Commentary, Jock SteinCover is black and white. The title of the collection is in very large handwriting font top centred. Below this is a square box that falls approximately into the middle of the cover. This contains a design showing perhaps a black hill, the curving line of which contains four circles, each white below the line of the black hill, and black above. In what might be the sky there is a black circle. On what might be the ground of the black hill, there is a much larger white circle. In the white sky, it says, in the handwriting font but smaller than before, 'poetry'. The author's name is in small black caps at the very bottom of the page, centred. The pages inside use a symbol on each page that mirrors the black and white circle on the cover.

Handsel Press, 2017    £5.00 (no postal charge)

A sense of finish

Jock Stein is particularly good at endings. Whether witty, prophetic or simply resonant, he is skilled at concluding his poems with a flourish that has depth as well as flair. The biographical detail on the back of this pamphlet says that his poetry ‘began seriously when he turned 70’. Considering the quality of the work, this seems astonishing. I imagine he is a man who enters any verbal altercation intending to win, and if he doesn’t defeat his opponent on facts, will do so on style.

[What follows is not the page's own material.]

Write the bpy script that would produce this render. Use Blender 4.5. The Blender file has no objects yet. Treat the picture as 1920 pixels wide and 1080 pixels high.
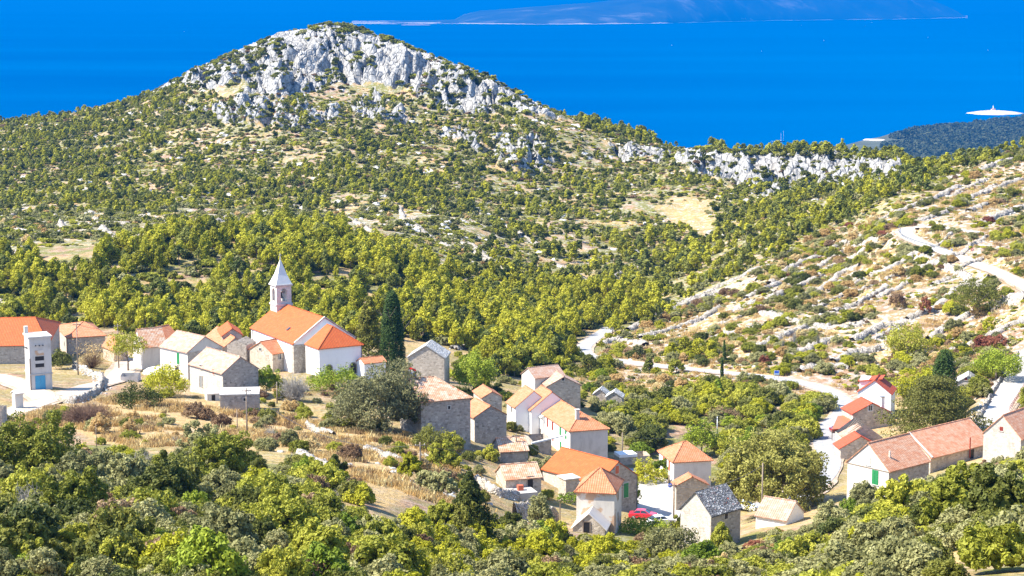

Stein uses all the craft at his disposal – metre where it aids and abets, rhyme where it strengthens – and he does so both artfully and effectively. ‘War Talk’, for example (his opening poem), pursues the euphemistic irony of such terms as ‘friendly fire’, ‘smart bombs’ and ‘I.E.D.s’. This is not in itself a new idea – but take a look at the ending to which his careful analysis leads:

                       [ ...]          Sheer
damage must be totally excused
by multiplying syllables till they spell
co-lat-er-al – well, to make an omelette
you need to break some eggs –

and what are eggs but tiny shells
in which the future of a species dwells?

This is a man to reckon with. And he is unafraid to tackle the most sensitive of issues, and their roots in language. My favourite in this collection may be ‘Jihad’. It also ends with a beautiful subtlety and strength. I will not quote its ending here, because it is only 12 lines long, and every single word counts in the achievement of the whole perfectly poised piece. Again, a rhyming couplet drives his last thought home.

Often I would argue that ending on a rhyme in a non-rhymed poem is less than ideal. There are exceptions, and some of them are here. Besides, Jock Stein can accomplish an elegant placing of words without any rhyme at all. The last poem in the pamphlet, ‘Read the Signs’, which name-checks Jeremiah 32 6-12, places one word after the next absolutely securely, and ends thus:

The boy puts down a stone, seeing
the ancient tree roots crack a wall;
somewhere a prophet buys a field.

This is a writer who knows how to end a poem in the right place.